UNT Multicultural Center Through The Years: Intercultural Center
After the resignation of Ortiz, the Center for Ethnic Affairs went without a Director for a short time, until NT decided to change the department. Without input from students associated and affected by the Center for Ethnic Affairs, NT administrators dissolved the Center and created the Intercultural Center, which would include international student issues. Minority students were unhappy about already having their minimal funding cut, and being offered to international students, who they thought needed their own services department, as these different groups have distinct needs.
Harve King
Assistant Dean of Students Harve King became the Director of the Intercultural Center, and remained in the position from 1975-1980. He continued to support many of the same programs that had been established by the Center for Ethnic Affairs, such as Black and Mexican-American Emphasis weeks. He helped these two major events grow as part of the campus culture, even having Rev Dr. Martin Luther King Sr. act as the keynote speaker for Black Emphasis Week in 1976, sponsored by both the Black coalition and Student Activities Union, and in 1977, King crowned the first Miss Black NTSU.
The Sharing and Growth Conference was first held in 1975. This conference was an oral presentation competition, which paired students with minority faculty and staff who would help them prepare for the competition. The purpose of this competition was to help students prepare for success in business by allowing them to practice their oral presentation skills.
Argie Neil Madison
Argie Neil Madison acted as Director of the Intercultural Center from 1980-1985. Madison’s main interest was to emphasize the needs of the students in the programming for the Intercultural Center. She encouraged students to offer input on the type of programming they wanted based on their needs, and to let them voice what issues affected them most. Once she had this student input, she began to form programming around those needs.
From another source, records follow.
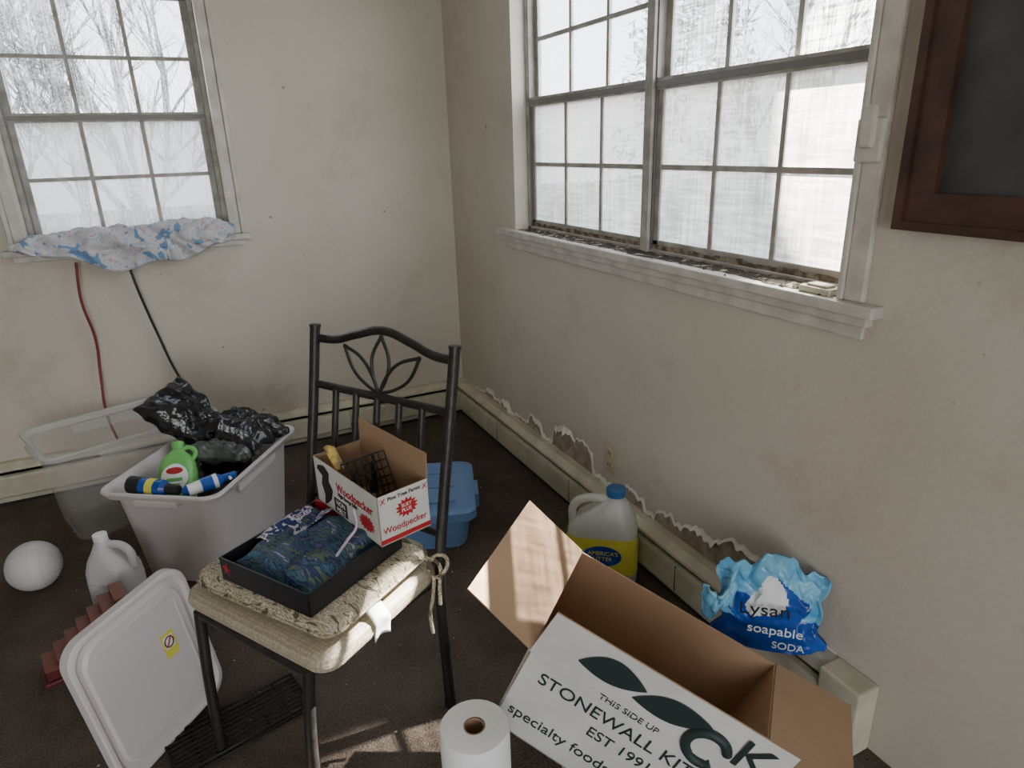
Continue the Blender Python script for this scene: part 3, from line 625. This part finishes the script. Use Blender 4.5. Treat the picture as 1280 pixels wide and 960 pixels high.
def leafc(nm,tip,wid):
    bx,bz=0,zm+.008; tx,tz=tip; dx,dz=tx-bx,tz-bz; ln=math.hypot(dx,dz); nx,nz_=-dz/ln,dx/ln
    P=lambda t,k:(bx+dx*t+nx*k,yb(bz+dz*t)+.006,bz+dz*t+nz_*k)
    tube(nm,[P(0,0),P(.3,wid*.8),P(.6,wid),P(1,0)],.0048,C,ch); tube(nm+'_b',[P(0,0),P(.3,-wid*.8),P(.6,-wid),P(1,0)],.0048,C,ch)
leafc('leaf_center',(0,1.030),.030)
leafc('leaf_left',(-.135,.990),.026)
leafc('leaf_right',(.135,.990),.026)
def sring(hx,hf,hb,z):
    out=[]
    for (x,y,z_) in rrect(.258,.210,.05,z,n=7):
        k=(1-.06*(y+.208)/.416)
        out.append((x*hx*k,y*(hf if y<0 else hb),z_))
    return out
loft('seat_pad',[sring(.93,.93,.9,.432),sring(.99,.99,.95,.436),sring(1.01,1.01,.96,.450),sring(.99,.99,.95,.468),sring(.94,.93,.90,.476),sring(.7,.7,.7,.482),sring(.3,.3,.3,.483)],M['vinyl'],ch)
cu=empty('seat_cushion',ch.matrix_basis@RZ((0.0,.0,.482),3))
def cring(kx,ky,z,s):
    out=[]
    for i,(x,y,z_) in enumerate(rrect(.228*kx,.182*ky,.045,z,n=8)):
        nn=noise.noise(Vector((x*9,y*9,s)))*.008
        out.append((x+nn,y+nn,max(.001,z_+nn*.6 if z>.01 else z_)))
    return out
loft('pad',[cring(.9,.9,.001,1),cring(.98,.98,.008,1),cring(1.02,1.02,.024,1),cring(1,1,.042,1),cring(.93,.93,.053,1),cring(.75,.75,.057,1),cring(.4,.4,.057,1),cring(.1,.1,.057,1)],M['cushion'],cu)
tube('piping',[(p[0]*1.005,p[1]*1.005,p[2]) for p in cring(1.02,1.02,.024,1)],.003,M['cushion'],cu,cyc=True,smooth=False)
def tag(u_,v_): return (.215+.038*min(1,v_*2.2)+.004*math.sin(v_*5),-.07+.055*u_,.030-.095*v_+.010*math.sin(u_*4))
grid('care_tag',6,10,tag,M['white'],cu,solid=.0008)
tube('tie_a',[(.225,.17,.02),(.262,.15,-.01),(.272,.13,-.06),(.262,.125,-.12),(.27,.12,-.17)],.005,M['cushion'],cu)
tube('tie_b',[(.225,.17,.02),(.268,.17,.005),(.280,.15,-.04),(.285,.14,-.09)],.005,M['cushion'],cu)
tube('tie_loop',[(.24,.17,.01),(.275,.19,.02),(.285,.16,-.01),(.255,.155,-.02)],.005,M['cushion'],cu,cyc=True)
# shoe box
sb=empty('shoe_box',ch.matrix_basis@RZ((.035,-.018,.5415),1))
a_,b_,hh=.148,.155,.060
for nm,q,nr in (('side_front',[(-a_,-b_,0),(a_,-b_,0),(a_,-b_,hh),(-a_,-b_,hh)],(0,-1,0)),('side_back',[(a_,b_,0),(-a_,b_,0),(-a_,b_,hh),(a_,b_,hh)],(0,1,0)),
    ('side_left',[(-a_,b_,0),(-a_,-b_,0),(-a_,-b_,hh),(-a_,b_,hh)],(-1,0,0)),('side_right',[(a_,-b_,0),(a_,b_,0),(a_,b_,hh),(a_,-b_,hh)],(1,0,0)),('base',[(-a_,-b_,0),(a_,-b_,0),(a_,b_,0),(-a_,b_,0)],(0,0,-1))):
    sheet(nm,q,nr,M['blackbox'],M['blackbox'] if nm!='side_back' else M['red'],sb,.003)
boxes('red_lining',[((-a_+.004,b_-.012,.03),(-.02,b_-.004,hh+.004))],M['red'],sb)
mk('emblem',[(x*.35-.128,-b_-.0006,.034+z*.35) for x,z in ((0,.03),(.02,.05),(.01,.01),(.05,0),(.01,-.01),(.03,-.05),(0,-.02),(-.03,-.05),(-.01,-.01),(-.04,.01),(-.01,.02))],[tuple(range(11))],M['red'],sb,solid=.0006)
def clf(u_,v_):
    x=-a_+.008+(2*a_-.016)*u_; y=-b_+.008+(2*b_-.016)*v_
    edge_=min(u_,1-u_,v_,1-v_)*8
    return (x,y,.022+min(1,edge_)*(.036+.018*noise.noise(Vector((x*16+y*5,y*7,3)))+.012*(1-2*abs(noise.noise(Vector((x*22,y*12,5)))))))
grid('folded_cloth',60,60,clf,M['darkcloth'],sb)
def nap(u_,v_): return (-.135+.085*u_+.01*v_,-.06+.17*v_,.060+.01*math.sin(u_*5+v_*3)+.012*v_)
grid('printed_napkin',14,14,nap,M['napkin'],sb,solid=.001)
tube('ribbon',[(.10,-.02,.062),(.09,.03,.075),(.098,.055,.10),(.090,.060,.145)],.0035,mat('ribbon_lilac',(.58,.48,.58),.6),sb)
# printed small carton
ang=math.degrees(math.atan2(.038,.136))
kb=empty('bird_food_box',RZ((-1.066,-2.165,.606),ang))
w_,l_,h_=.142,.325,.132
WP=M['cardw']; K=M['card']
sheet('front',[(0,0,0),(w_,0,0),(w_,0,h_),(0,0,h_)],(0,-1,0),WP,K,kb,.002)
sheet('left',[(0,l_,0),(0,0,0),(0,0,h_),(0,l_,h_)],(-1,0,0),WP,K,kb,.002)
sheet('right',[(w_,0,0),(w_,l_,0),(w_,l_,h_),(w_,0,h_)],(1,0,0),WP,K,kb,.002)
sheet('rear',[(w_,l_,0),(0,l_,0),(0,l_,h_),(w_,l_,h_)],(0,1,0),WP,K,kb,.002)
sheet('base',[(0,0,0),(w_,0,0),(w_,l_,0),(0,l_,0)],(0,0,-1),WP,K,kb,.002)
sheet('flap_right',[(w_,0,h_),(w_,l_,h_),(w_+.004,l_,h_+.066),(w_+.004,0,h_+.066)],(1,0,0),WP,K,kb,.002)
boxes('red_stripe',[((.0,-.0012,.004),(w_,-.0004,.016))],M['red'],kb)
F1=lambda x,z:frame((x,-.0014,z),(1,0,0),(0,0,1),(0,-1,0))
text('front_name','Woodpecker',.024,F1(.008,.030),M['red'],kb,sx=.95); text('front_top','Pine Tree Farms',.014,F1(.026,.114),M['inkb'],kb)
text('front_mark_l','X',.020,F1(.006,.110),M['red'],kb); text('front_mark_r','X',.020,F1(.124,.110),M['red'],kb)
def burst(nm,fn):
    pts=[]
    for i in range(28):
        r=.026 if i%2 else .018; a=2*math.pi*i/28; pts.append(fn(r*1.25*math.cos(a),r*math.sin(a)))
    mk(nm,pts,[tuple(range(28))],M['red'],kb,solid=.0006)
burst('front_burst',lambda x,z:(.078+x,-.0012,.080+z))
text('burst_text','SUET\nPLUS',.013,F1(.062,.083),M['white'],kb)
F2=lambda y,z:frame((-.0014,y,z),(0,-1,0),(0,0,1),(-1,0,0))
text('left_name','Woodpecker',.034,F2(.205,.074),M['red'],kb,sx=.98)
burst('left_burst',lambda x,z:(-.0012,.060-x*1.2,.040+z*.9))
text('left_small','High Energy Suet',.014,F2(.20,.060),M['inkb'],kb)
bird=[(0,.1),(.03,.108),(.05,.095),(.045,.07),(.06,.05),(.05,.02),(.03,.0),(.015,-.01),(.02,.02),(.01,.05),(.018,.075),(-.005,.088)]
mk('bird_print',[(-.0014,.30-x*1.2,.014+z*1.0) for x,z in bird],[tuple(range(len(bird)))],M['inkb'],kb,solid=.0006)
boxes('warning_panel',[((-.0016,.160,.008),(-.0005,.225,.048))],M['inkb'],kb); text('panel_text','NON\nMELT',.02,F2(.215,.031),M['white'],kb)
cg=empty('suet_cage',kb.matrix_basis@Matrix.Translation((.07,.16,.10))@Matrix.Rotation(math.radians(-25),4,'X')@Matrix.Rotation(math.radians(15),4,'Z'))
s_=.055
for yy in (-.022,.022):
    for i in range(6):
        t_=-s_+2*s_*i/5
        tube('wire_v',[(t_,yy,-s_),(t_,yy,s_)],.0015,M['wire'],cg,smooth=False,res=1); tube('wire_h',[(-s_,yy,t_),(s_,yy,t_)],.0015,M['wire'],cg,smooth=False,res=1)
for i in range(6):
    t_=-s_+2*s_*i/5
    for z_ in (-s_,s_):
        tube('wire_d',[(t_,-.022,z_),(t_,.022,z_)],.0015,M['wire'],cg,smooth=False,res=1); tube('wire_e',[(z_,-.022,t_),(z_,.022,t_)],.0015,M['wire'],cg,smooth=False,res=1)
def yl(u_,v_): return (.012+.03*u_,.22+.06*v_,.115+.05*v_+.004*math.sin(u_*5))
grid('yellow_label_card',6,6,yl,mat('yellow_card',(.68,.45,.08),.5,col2=(.1,.09,.08),vscale=40),kb,solid=.001)
random.seed(3); vs=[];fs=[]
for i in range(90):
    x=random.uniform(-2.4,-.15); y=random.uniform(-2.9,-.2); r=random.uniform(.0015,.005); o=len(vs); a0=random.uniform(0,6)
    for k in range(4): vs.append((x+r*math.cos(a0+k*1.57)*random.uniform(.6,1.4),y+r*math.sin(a0+k*1.57),.001))
    vs.append((x,y,.001+r*.6)); fs+=[(o,o+1,o+4),(o+1,o+2,o+4),(o+2,o+3,o+4),(o+3,o,o+4),(o,o+3,o+2,o+1)]
mk('floor_crumbs',vs,fs,M['ivory'])
# ---------------------------------------------------------------- outdoors
boxes('ground',[((-30,-25,-.9),(30,30,-.6))],M['lawn'])
def tree(name,base,hgt,seed,r0=.10):
    random.seed(seed); cu=bpy.data.curves.new(name,'CURVE'); cu.dimensions='3D'; cu.bevel_depth=1; cu.bevel_resolution=1
    def br(p,d,ln,r,lv):
        s=cu.splines.new('POLY'); n=5; s.points.add(n); q=Vector(p); dd=Vector(d)
        for i in range(n+1):
            s.points[i].co=(*q,1); s.points[i].radius=r*(1-.6*i/n)
            dd=(dd+Vector((random.uniform(-.16,.16),random.uniform(-.16,.16),random.uniform(-.05,.12)))).normalized()
            if lv<4 and i>0:
                for k in range(2 if lv else 3):
                    if random.random()<.75:
                        nd_=(dd+Vector((random.uniform(-1,1),random.uniform(-1,1),random.uniform(-.1,.7)))).normalized(); br(q,nd_,ln*.5,r*(1-.6*i/n)*.55,lv+1)
            q=q+dd*ln/n
    br(base,(0,0,1),hgt,r0,0); cu.materials.append(M['bark']); o=bpy.data.objects.new(name,cu); COL.objects.link(o); return o
tree('bare_tree',(-1.6,6.5,-.7),6,1); tree('bare_tree',(-3.4,7.5,-.7),6.5,2); tree('bare_tree',(-.2,8.5,-.7),6,5); tree('bare_tree',(-2.6,10.,-.7),7,8)
tree('bare_tree',(7,1.0,-.7),6,3); tree('bare_tree',(8.,-1.5,-.7),6.5,4); tree('bare_tree',(6.5,3.5,-.7),6.,6)
def ever(base,h,r,seed):
    random.seed(seed); vs=[];fs=[]
    for i in range(2600):
        t=random.random()**.8; z=base[2]+h*t; rr_=r*(1-t*.75)*random.random()**.4; a=random.uniform(0,6.283)
        c=Vector((base[0]+rr_*math.cos(a),base[1]+rr_*math.sin(a),z)); d=Vector((random.uniform(-1,1),random.uniform(-1,1),random.uniform(-.6,.6))).normalized()*.22; w_2=d.cross(Vector((0,0,1))).normalized()*.045
        o=len(vs); vs+=[c-w_2,c+w_2,c+d]; fs.append((o,o+1,o+2))
    mk('evergreen_tree',vs,fs,M['ever'])
ever((5.2,4.2,-.6),6,1.2,5); ever((6.6,6.2,-.6),7,1.5,6)
# ---------------------------------------------------------------- light
w=bpy.data.worlds.new('sky'); SC.world=w; w.use_nodes=True; N=w.node_tree.nodes; Lk=w.node_tree.links
bg=N['Background']; tc=N.new('ShaderNodeTexCoord'); sp=N.new('ShaderNodeSeparateXYZ'); Lk.new(tc.outputs['Generated'],sp.inputs[0])
rp=N.new('ShaderNodeValToRGB'); rp.color_ramp.elements[0].position=.0; rp.color_ramp.elements[0].color=(.95,.97,1,1); rp.color_ramp.elements[1].position=.8; rp.color_ramp.elements[1].color=(.50,.70,1,1)
Lk.new(sp.outputs['Z'],rp.inputs[0]); Lk.new(rp.outputs[0],bg.inputs['Color']); bg.inputs['Strength'].default_value=5.5
def area(name,loc,rot,sx,sy,pw,col=(1,1,1)):
    l=bpy.data.lights.new(name,'AREA'); l.shape='RECTANGLE'; l.size=sx; l.size_y=sy; l.energy=pw; l.color=col
    o=bpy.data.objects.new(name,l); COL.objects.link(o); o.location=loc; o.rotation_euler=rot; return o
area('daylight_window_right',(.40,-1.63,1.75),(0,math.radians(80),0),1.3,1.8,48,(1,.99,.97))
area('daylight_window_left',(-1.55,.40,1.75),(math.radians(-80),0,0),.9,1.3,14,(.95,.98,1))
area('fill_behind_camera',(-2.0,-5.9,1.2),(math.radians(90),0,0),2.3,1.9,26,(1,.97,.93))  # added lamp inside the room, standing for unseen windows behind the camera
sl=bpy.data.lights.new('sun_shaft','SPOT'); sl.energy=60000; sl.spot_size=math.radians(5.2); sl.spot_blend=.10; sl.shadow_soft_size=.03; sl.color=(1,.96,.88)
so=bpy.data.objects.new('sun_shaft',sl); COL.objects.link(so)
tgt=Vector((-.86,-2.41,.42)); d=Vector((-.8,0.0,-.95)).normalized(); so.location=tgt-d*7; so.rotation_euler=d.to_track_quat('-Z','Y').to_euler()
# ---------------------------------------------------------------- camera
cam=bpy.data.cameras.new('camera'); co=bpy.data.objects.new('camera',cam); COL.objects.link(co); SC.camera=co
yaw,pitch,roll=.4453,.3434,-.0323
fwd=Vector((math.sin(yaw)*math.cos(pitch),math.cos(yaw)*math.cos(pitch),-math.sin(pitch))); right=Vector((math.cos(yaw),-math.sin(yaw),0)); upv=right.cross(fwd)
r2=right*math.cos(roll)+upv*math.sin(roll); u2=-right*math.sin(roll)+upv*math.cos(roll)
co.matrix_world=frame((-1.3672,-3.5436,1.5),r2,u2,-fwd)
cam.sensor_width=36; cam.lens=837*36/1280; cam.clip_start=.02; cam.clip_end=200
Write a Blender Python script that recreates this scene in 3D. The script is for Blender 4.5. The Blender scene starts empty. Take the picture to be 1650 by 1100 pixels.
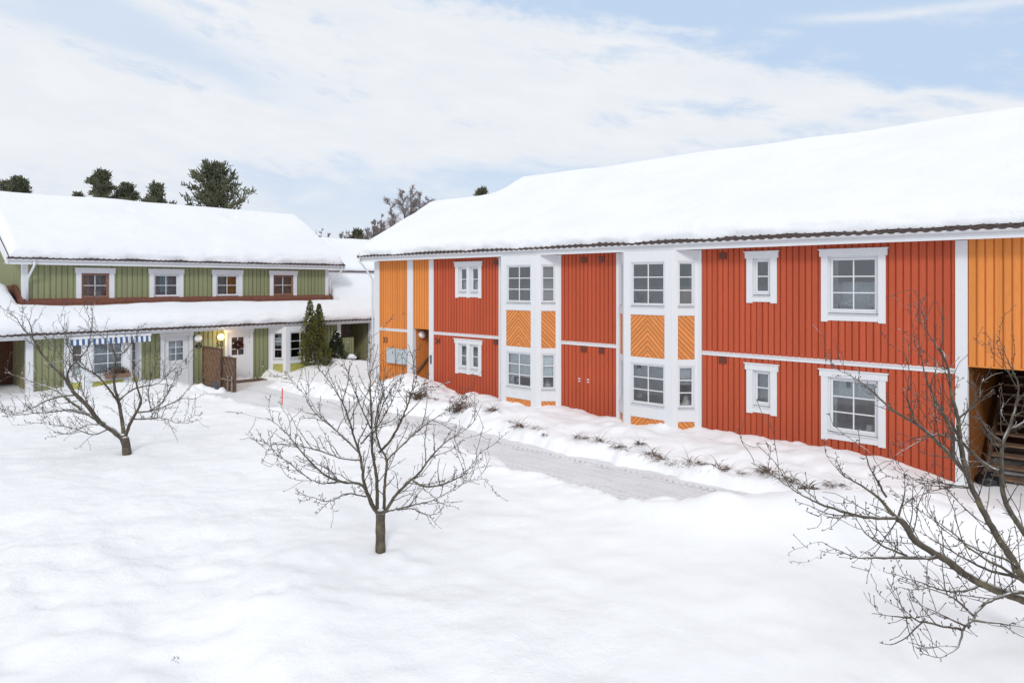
import bpy, math, random
import numpy as np
from mathutils import Vector, Quaternion
RND = random.Random(7)
sc = bpy.context.scene
COL = sc.collection

# ------------------------------------------------------------------ helpers
def tag(o, label=None, cat=None, group=None, kind=None):
    if label: o['label'] = label
    if cat: o['category'] = cat
    if group: o['group'] = group
    if kind: o['kind'] = kind
    return o

def thing(name, loc, label, cat, group=None, rz=0.0):
    o = bpy.data.objects.new(name, None)
    COL.objects.link(o)
    o.empty_display_size = .2
    o.location = loc
    o.rotation_euler = (0, 0, rz)
    return tag(o, label, cat, group)

class MB:
    """collects faces, then links them as one mesh object"""
    def __init__(s):
        s.v = []; s.f = []; s.m = []; s.uv = {}
    def quad(s, a, b, c, d, mat=0, uv=None):
        n = len(s.v); s.v += [a, b, c, d]; s.f.append((n, n+1, n+2, n+3)); s.m.append(mat)
        if uv: s.uv[len(s.f)-1] = uv
    def tri(s, a, b, c, mat=0):
        n = len(s.v); s.v += [a, b, c]; s.f.append((n, n+1, n+2)); s.m.append(mat)
    def hexa(s, c, mat=0):
        n = len(s.v); s.v += list(c)
        for f in ((0,3,2,1),(4,5,6,7),(0,1,5,4),(1,2,6,5),(2,3,7,6),(3,0,4,7)):
            s.f.append(tuple(n+i for i in f)); s.m.append(mat)
    def box(s, x0, x1, y0, y1, z0, z1, mat=0):
        s.hexa([(x0,y0,z0),(x1,y0,z0),(x1,y1,z0),(x0,y1,z0),(x0,y0,z1),(x1,y0,z1),(x1,y1,z1),(x0,y1,z1)], mat)
    def fbox(s, F, a0, a1, d0, d1, z0, z1, mat=0):
        s.hexa([F(a0,d1,z0),F(a1,d1,z0),F(a1,d0,z0),F(a0,d0,z0),F(a0,d1,z1),F(a1,d1,z1),F(a1,d0,z1),F(a0,d0,z1)], mat)
    def tube(s, pts, rad, n=6, mat=0, cap=True):
        P = [Vector(p) for p in pts]; m = len(P)
        if isinstance(rad, (int, float)): rad = [rad]*m
        up = None; base = len(s.v)
        for i in range(m):
            t = (P[min(i+1,m-1)] - P[max(i-1,0)])
            if t.length < 1e-9: t = Vector((0,0,1))
            t.normalize()
            if up is None:
                up = Vector((1,0,0)) if abs(t.x) < .9 else Vector((0,1,0))
            a = (up - t*up.dot(t))
            if a.length < 1e-6: a = t.orthogonal()
            a.normalize(); up = a; b = t.cross(a)
            for k in range(n):
                w = 2*math.pi*k/n
                q = P[i] + (a*math.cos(w) + b*math.sin(w))*rad[i]
                s.v.append((q.x, q.y, q.z))
        for i in range(m-1):
            for k in range(n):
                k2 = (k+1) % n
                s.f.append((base+i*n+k, base+i*n+k2, base+(i+1)*n+k2, base+(i+1)*n+k)); s.m.append(mat)
        if cap:
            s.f.append(tuple(base+k for k in reversed(range(n)))); s.m.append(mat)
            s.f.append(tuple(base+(m-1)*n+k for k in range(n))); s.m.append(mat)
    def sphere(s, c, r, n=12, m=8, sc_=(1,1,1), mat=0):
        base = len(s.v)
        for j in range(m+1):
            th = math.pi*j/m
            for k in range(n):
                ph = 2*math.pi*k/n
                s.v.append((c[0]+r*sc_[0]*math.sin(th)*math.cos(ph), c[1]+r*sc_[1]*math.sin(th)*math.sin(ph), c[2]+r*sc_[2]*math.cos(th)))
        for j in range(m):
            for k in range(n):
                k2 = (k+1) % n
                s.f.append((base+j*n+k, base+(j+1)*n+k, base+(j+1)*n+k2, base+j*n+k2)); s.m.append(mat)
    def grid(s, X, Y, Z, mat=0):
        """X,Y,Z 2-D arrays"""
        r, c = X.shape; base = len(s.v)
        s.v += list(zip(X.ravel().tolist(), Y.ravel().tolist(), Z.ravel().tolist()))
        for i in range(r-1):
            o = base + i*c
            for j in range(c-1):
                s.f.append((o+j, o+j+1, o+c+j+1, o+c+j))
        s.m += [mat]*((r-1)*(c-1))
    def build(s, name, mats, parent=None, smooth=False, label=None, bevel=0):
        if not isinstance(mats, (list, tuple)): mats = [mats]
        me = bpy.data.meshes.new(name)
        me.from_pydata(s.v, [], s.f)
        for m in mats: me.materials.append(m)
        if len(mats) > 1: me.polygons.foreach_set('material_index', s.m)
        if smooth: me.polygons.foreach_set('use_smooth', [True]*len(s.f))
        if s.uv:
            ul = me.uv_layers.new(name='UVMap')
            for fi, uvs in s.uv.items():
                p = me.polygons[fi]
                for k, li in enumerate(p.loop_indices): ul.data[li].uv = uvs[k]
        me.update()
        o = bpy.data.objects.new(name, me)
        COL.objects.link(o)
        if parent is not None: o.parent = parent
        if label: o['label'] = label
        if bevel:
            b = o.modifiers.new('bevel', 'BEVEL'); b.width = bevel; b.segments = 1; b.limit_method = 'ANGLE'
        return o

def frame(ox, oy, dx, dy):
    """a: along the wall, d: outward, z: up"""
    return lambda a, d, z: (ox+a*dx+d*dy, oy+a*dy-d*dx, z)

# ---- numpy value noise
def _hash(ix, iy, seed):
    h = (ix.astype(np.int64)*374761393 + iy.astype(np.int64)*668265263 + seed*1442695041) & 0xFFFFFFFF
    h = ((h ^ (h >> 13)) * 1274126177) & 0xFFFFFFFF
    h = (h ^ (h >> 16)) & 0xFFFFFFFF
    return h.astype(np.float64)/4294967295.0
def vnoise(x, y, seed=0):
    x = np.asarray(x, float); y = np.asarray(y, float)
    ix = np.floor(x); iy = np.floor(y); fx = x-ix; fy = y-iy
    fx = fx*fx*fx*(fx*(fx*6-15)+10); fy = fy*fy*fy*(fy*(fy*6-15)+10)
    a = _hash(ix,iy,seed); b = _hash(ix+1,iy,seed); c = _hash(ix,iy+1,seed); d = _hash(ix+1,iy+1,seed)
    return (a*(1-fx)+b*fx)*(1-fy)+(c*(1-fx)+d*fx)*fy*1.0 - .5
def fbm(x, y, seed=0, octv=4, gain=.5):
    t = 0; amp = 1
    for i in range(octv):
        t = t + amp*vnoise(x*(2**i)+17.3*i, y*(2**i)-9.1*i, seed+i*31); amp *= gain
    return t
def sstep(a, b, x):
    t = np.clip((x-a)/(b-a), 0, 1); return t*t*(3-2*t)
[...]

One of her first actions as the new Director was to extend Black Emphasis Week to a full month. The first Black Emphasis Month was held in February 1980. Madison’s goal in this extended programming was the bring minorities into the mainstream of campus. She intended for Black Emphasis Month to be a time when black students shared knowledge about their culture and history, as opposed to emphasizing differences between cultures on campus.
In 1981, Madison created the “I Care” program to help black and Hispanic students adjust to college life for the first time. Many of these students were first generation college students, and upon entering higher education, Madison saw that many of them needed guidance on adjusting to being outside of their parent’s homes, navigating academic issues, personal budgeting, self-marketing, and human relations. She meant for this program to encourage students to finish their college education, and have the skills to then carry that success into the workforce.
Dr. Greg Sawyer
From 1985-1986, Dr. Greg Sawyer acted as Director of the Intercultural Center, around this time also known as Intercultural Services. Sawyer updated the “I Care” program which was popular among students, to focus more on helping students to nurture the skills they already had to ensure that they graduated. His new program was called STAR (Skill Training and Academic Retention). The focus of STAR was student retention and this new program was open to all students, not just minority students. Sawyer’s focus on student retention also came through in his desire to get students involved, either with Intercultural Services or other student organizations, so that they felt connected to and supported by their campus community.
On the subject of supporting minority students specifically, Sawyer had two major focuses. The first was in bringing minority faculty and students together at a major reception in order to help students connect with role models from their own communities. This was the first major meeting of minority students and faculty on campus. The second focus Sawyer had was a newspaper series for Black Emphasis Month in 1986, Intercultural Services sponsored the “Famous Black Pioneers in History” series in the Campus Chat newspaper. This series again helped minority students identify role models, and also brought forth minority history often not taught in public schools.
Harold Bell
Harold Bell acted as Director for the Intercultural Services department from 1986-1995.
An interesting forum that Bell held in 1988 was titled “Black and White Uptight.” This forum was meant to allow a discussion of racism and to address stereotypes of both black and white people. The forum was appreciated for its efforts, but got some negative feedback because of its narrow scope focused on black and white students, while many other races and religions often effected by stereotypes were not represented.
As part of Black Awareness Month in 1989, Intercultural Services hosted a one day conference titled “Gone with the Men: The Vanishing Black Male,” focused on issues specific to black men, such as education and criminal justice among others.
In 1989, the Intercultural Services department hosted the first Celebración Banquet.
Because of the timing for Hispanic Heritage Week being so close to the start of the school year, student organizations struggled to plan a full month of events, but in 1989 Hispanic student organizations banned together with Intercultural Services to create a full month of events celebrating, not only Mexican culture, but Columbian, Puerto Rican, Spanish, Cuban, and other Hispanic cultures represented on NT’s campus.